Renée (Schumer) works at a highend New York cosmetics firm. She’s as far from front-of-house as could be imagined, sifting through web orders in a dingy basement that’s miles from the gleaming HQ uptown. And she hates the way she looks, trapped in a state of precarious mental health which can’t be helped by her choice of employer. But then, in what you might call a psychosomatic body swap, she gets a clunk on the skull during a spin class, and becomes convinced she has been magically transformed into a total babe.
All the confidence she lacked before suddenly floods from her in embarrassing waves. It’s the mismatch we’re meant to find funny but it does nothing. Other characters, the official megababes she found daunting as colleagues, stutter and gawp at her lack of self-awareness.
Interviewing to become the new receptionist, she finds herself in front of Michelle Williams’s lissom style princess Avery St Clair, and Naomi Campbell, who try hard to act as if they’re not judging a painful routine on Rupaul’s Drag Race. But there’s only so much eye-widening one film can use as an all-purpose punchline without seeming cheap, cruel and self-defeating.
This is the first feature from screenwriters Abby Kohn and Marc Silverstein, who have tended to specialise in variations on the ugly duckling myth. The titles – Never Been Kissed, He’s Just Not That Into You
– speak for themselves. But I Feel Pretty doesn’t manage an honest internal transformation of any kind. The scales fall from Renée’s eyes only after an hour of unwitting humiliation, and in the hastiest way the film can think up.
Schumer can’t solve this shedload of problems all by herself, but at least she can busy herself pretending nothing’s amiss: easily the best scenes let her openly improvise with whoever else is on screen.

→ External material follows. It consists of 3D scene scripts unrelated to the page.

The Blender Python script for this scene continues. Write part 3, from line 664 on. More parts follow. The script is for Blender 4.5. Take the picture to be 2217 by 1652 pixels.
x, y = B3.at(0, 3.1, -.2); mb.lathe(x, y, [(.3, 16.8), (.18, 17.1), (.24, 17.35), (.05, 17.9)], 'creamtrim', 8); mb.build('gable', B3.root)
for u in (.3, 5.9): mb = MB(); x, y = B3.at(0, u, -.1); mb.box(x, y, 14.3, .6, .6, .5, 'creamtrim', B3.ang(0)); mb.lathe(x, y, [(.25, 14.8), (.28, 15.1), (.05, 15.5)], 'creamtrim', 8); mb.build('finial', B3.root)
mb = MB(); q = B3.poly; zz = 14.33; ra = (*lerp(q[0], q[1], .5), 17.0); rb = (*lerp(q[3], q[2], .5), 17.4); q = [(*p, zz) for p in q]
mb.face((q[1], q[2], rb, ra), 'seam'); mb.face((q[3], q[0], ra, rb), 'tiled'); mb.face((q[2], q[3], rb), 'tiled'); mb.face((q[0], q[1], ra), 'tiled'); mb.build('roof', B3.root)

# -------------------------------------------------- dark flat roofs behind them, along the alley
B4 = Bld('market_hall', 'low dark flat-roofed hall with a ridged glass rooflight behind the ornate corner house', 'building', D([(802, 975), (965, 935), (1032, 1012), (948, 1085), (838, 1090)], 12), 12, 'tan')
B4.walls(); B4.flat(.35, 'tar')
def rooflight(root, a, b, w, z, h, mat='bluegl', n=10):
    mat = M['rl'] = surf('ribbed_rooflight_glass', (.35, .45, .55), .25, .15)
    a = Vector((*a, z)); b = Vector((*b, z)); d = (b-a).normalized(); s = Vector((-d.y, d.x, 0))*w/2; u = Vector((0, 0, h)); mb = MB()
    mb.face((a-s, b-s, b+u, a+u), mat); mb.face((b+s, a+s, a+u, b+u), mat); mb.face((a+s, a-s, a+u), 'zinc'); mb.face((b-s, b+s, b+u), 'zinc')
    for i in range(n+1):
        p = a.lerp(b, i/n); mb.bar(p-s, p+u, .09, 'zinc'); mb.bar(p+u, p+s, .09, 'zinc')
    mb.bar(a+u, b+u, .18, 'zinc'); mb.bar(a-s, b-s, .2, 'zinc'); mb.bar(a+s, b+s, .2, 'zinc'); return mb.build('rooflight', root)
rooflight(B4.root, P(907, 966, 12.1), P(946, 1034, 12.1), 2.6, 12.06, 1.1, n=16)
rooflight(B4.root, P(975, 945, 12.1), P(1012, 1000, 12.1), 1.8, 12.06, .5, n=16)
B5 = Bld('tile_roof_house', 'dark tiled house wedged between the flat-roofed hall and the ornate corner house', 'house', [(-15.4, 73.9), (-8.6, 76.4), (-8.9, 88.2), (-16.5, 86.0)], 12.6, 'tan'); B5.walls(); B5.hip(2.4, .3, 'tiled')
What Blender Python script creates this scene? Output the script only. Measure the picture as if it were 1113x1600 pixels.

It’s a waste, too, of Williams, who has a lot of bright ideas for her role – delivering her lines with a helplessly unauthoritative poo-poo-pee-doo vocal tone, and voguing ethereally as if made entirely of perfume. She’s the funniest in this, actually. Her character is mercifully free of malice: she’s so caught up in her own tense consciousness of selling a dream that she barely notices how far anyone else is falling short. The film might throw Renée repeatedly under a bus, but it’s a relief that this ever-smiling Boss Barbie never does.